That was particularly delicious.

For those who don't read Zizekian:

  1. Badiou earlier postulated that violence against the state was only legitimate when it was expressed "defensively," e.g., when Occupy Wall Street was thrown out of Central Park, the protesters were in some sense justified in using force to prevent being thrown out.
  2. Zizek counters that it's too hard to tell whether or not the state is being excessively violent.
  3. Indeed, "from the standpoint of the oppressed, the very existence of a state is a violent fact." Compare with Republican outrage in the post-election cycle -- impotent calls for secession and the like.
  4. Therefore, in the twisted sense of the parent comment, "all violence against the state is defensive."
  5. He then presents his main historical example, the Jacobin legacy. Mostly responsible for perverting the "will of the people" during the French revolution into the violence of the Reign of Terror.
  6. Obligatory Hitler/Nazi reference.

The error seems to be the slippery conflation from "the oppressed" in part 3 (for whom violence against the state is legitimate) to "everyone" in part 4.

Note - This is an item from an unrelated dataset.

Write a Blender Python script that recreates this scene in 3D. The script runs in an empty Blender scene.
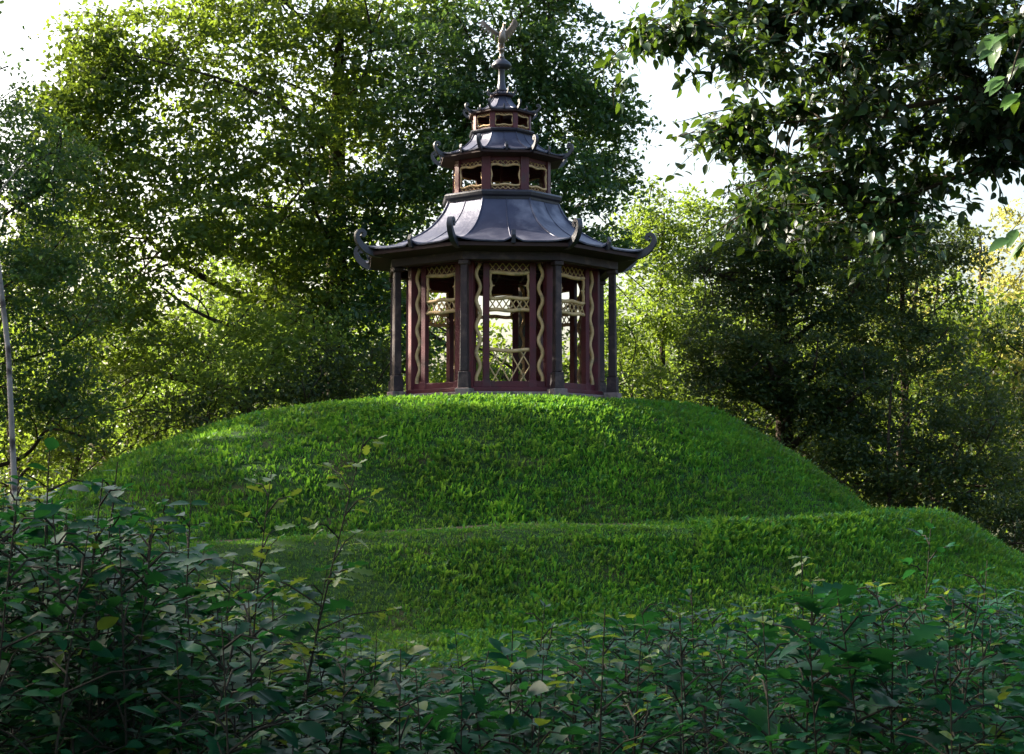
import bpy, math, random
import numpy as np
from mathutils import Vector, Matrix
R = math.radians
rng = np.random.default_rng(11)
random.seed(5)
scene = bpy.context.scene
col = scene.collection

# ------------------------------------------------------------------ helpers
def tag(o, label=None, cat=None, group=None, kind=None):
    if label: o['label'] = label
    if cat: o['category'] = cat
    if group: o['group'] = group
    if kind: o['kind'] = kind
    return o

def empty(name, loc=(0, 0, 0), rz=0):
    o = bpy.data.objects.new(name, None); col.objects.link(o)
    o.location = loc; o.rotation_euler = (0, 0, rz); o.empty_display_size = .3
    return o

def np_mesh(name, V, F4=None, F3=None, mat=None, parent=None, attr=None, smooth=False):
    """mesh from numpy arrays; attr = per-vertex float 'v'"""
    me = bpy.data.meshes.new(name)
    nv = len(V); me.vertices.add(nv); me.vertices.foreach_set('co', np.asarray(V, np.float32).ravel())
    l4 = F4.reshape(-1) if F4 is not None and len(F4) else np.zeros(0, np.int64)
    l3 = F3.reshape(-1) if F3 is not None and len(F3) else np.zeros(0, np.int64)
    n4, n3 = len(l4)//4, len(l3)//3
    loops = np.concatenate([l4, l3]).astype(np.int32)
    me.loops.add(len(loops)); me.loops.foreach_set('vertex_index', loops)
    me.polygons.add(n4+n3)
    st = np.concatenate([np.arange(n4)*4, n4*4+np.arange(n3)*3]).astype(np.int32)
    me.polygons.foreach_set('loop_start', st)
    me.polygons.foreach_set('use_smooth', np.full(n4+n3, smooth, bool))
    if attr is not None:
        a = me.attributes.new('v', 'FLOAT', 'POINT'); a.data.foreach_set('value', np.asarray(attr, np.float32))
    me.update(calc_edges=True)
    if mat: me.materials.append(mat)
    o = bpy.data.objects.new(name, me); col.objects.link(o)
    if parent: o.parent = parent
    return o

class MB:
    def __init__(s): s.v = []; s.f = []
    def add(s, vs, fs):
        b = len(s.v); s.v += [tuple(x) for x in vs]; s.f += [tuple(i+b for i in f) for f in fs]
    def hexa(s, p):   # 8 points: bottom 4 ccw, top 4 ccw
        s.add(p, [(3, 2, 1, 0), (4, 5, 6, 7), (0, 1, 5, 4), (1, 2, 6, 5), (2, 3, 7, 6), (3, 0, 4, 7)])
    def box(s, T, u0, u1, v0, v1, w0, w1, taper=0):
        t = taper
        p = [T(u0, v0, w0), T(u1, v0, w0), T(u1, v1, w0), T(u0, v1, w0),
             T(u0+t, v0+t, w1), T(u1-t, v0+t, w1), T(u1-t, v1-t, w1), T(u0+t, v1-t, w1)]
        s.hexa(p)
    def tube(s, pts, rad, n=8, cap=True, sx=1, sy=1):
        pts = [Vector(p) for p in pts]
        if not hasattr(rad, '__len__'): rad = [rad]*len(pts)
        up = Vector((0, 0, 1)); prev = None; b = len(s.v)
        for i, p in enumerate(pts):
            d = (pts[min(i+1, len(pts)-1)]-pts[max(i-1, 0)]).normalized()
            if prev is None:
                a = d.cross(up) if abs(d.z) < .95 else d.cross(Vector((0, 1, 0)))
            else:
                a = prev - d*prev.dot(d)
            a.normalize(); prev = a; c = d.cross(a)
            for k in range(n):
                an = 2*math.pi*k/n
                q = p + a*(math.cos(an)*rad[i]*sx) + c*(math.sin(an)*rad[i]*sy)
                s.v.append(tuple(q))
        for i in range(len(pts)-1):
            for k in range(n):
                k2 = (k+1) % n
                s.f.append((b+i*n+k, b+i*n+k2, b+(i+1)*n+k2, b+(i+1)*n+k))
        if cap:
            s.f.append(tuple(b+k for k in range(n))[::-1]); e = b+(len(pts)-1)*n
            s.f.append(tuple(e+k for k in range(n)))
    def lathe(s, prof, n=20, c=(0, 0, 0), rot=0):
        b = len(s.v)
        for r, z in prof:
            for k in range(n):
                a = rot+2*math.pi*k/n; s.v.append((c[0]+r*math.cos(a), c[1]+r*math.sin(a), c[2]+z))
        for i in range(len(prof)-1):
            for k in range(n):
                k2 = (k+1) % n
                s.f.append((b+i*n+k, b+i*n+k2, b+(i+1)*n+k2, b+(i+1)*n+k))
        s.f.append(tuple(b+k for k in range(n))[::-1]); e = b+(len(prof)-1)*n
        s.f.append(tuple(e+k for k in range(n)))
    def ribbon(s, T, path, thick, u0, u1):
        """closed strip in the (v,w) plane following path, with thickness list, extruded from u0 to u1"""
        n = len(path); L = []; Rr = []
        for i in range(n):
            a = path[max(i-1, 0)]; c = path[min(i+1, n-1)]
            dx, dz = c[0]-a[0], c[1]-a[1]; l = math.hypot(dx, dz) or 1
            nx, nz = -dz/l, dx/l; t = thick[i]/2
            L.append((path[i][0]+nx*t, path[i][1]+nz*t)); Rr.append((path[i][0]-nx*t, path[i][1]-nz*t))
        for i in range(n-1):
            q = [Rr[i], Rr[i+1], L[i+1], L[i]]
            vs = [T(u0, a, b) for a, b in q]+[T(u1, a, b) for a, b in q]
            fs = [(0, 1, 5, 4), (2, 3, 7, 6), (3, 2, 1, 0), (4, 5, 6, 7)]
            if i == 0: fs.append((0, 4, 7, 3))
            if i == n-2: fs.append((1, 2, 6, 5))
            s.add(vs, fs)
    def build(s, name, mat, parent=None, bevel=0, smooth=False):
        me = bpy.data.meshes.new(name); me.from_pydata(s.v, [], s.f); me.update()
        if mat: me.materials.append(mat)
        if smooth:
            me.polygons.foreach_set('use_smooth', [True]*len(me.polygons))
        o = bpy.data.objects.new(name, me); col.objects.link(o)
        if parent: o.parent = parent
        if bevel:
            m = o.modifiers.new('bevel', 'BEVEL'); m.width = bevel; m.segments = 2; m.limit_method = 'ANGLE'
        return o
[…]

Comment author: Multiheaded 06 December 2012 10:54:06AM *  0 points [-]

Obligatory Hitler/Nazi reference.

You know, this ending was kinda good for your average Godwin's law bait. If we're okay with condemning all the German non-resisters and excusing outright "terrorism" against a widely popular regime (like the Maquis' actions in France), then we should also be more tolerant of insurgent/revolutionary violence against modern governments.

(By the way, I've come to think that Moldbug's post equating Breivik and Nelson Mandela was justified in this regard - only the ends of political violence really matter, as we all de facto already approve of the means.)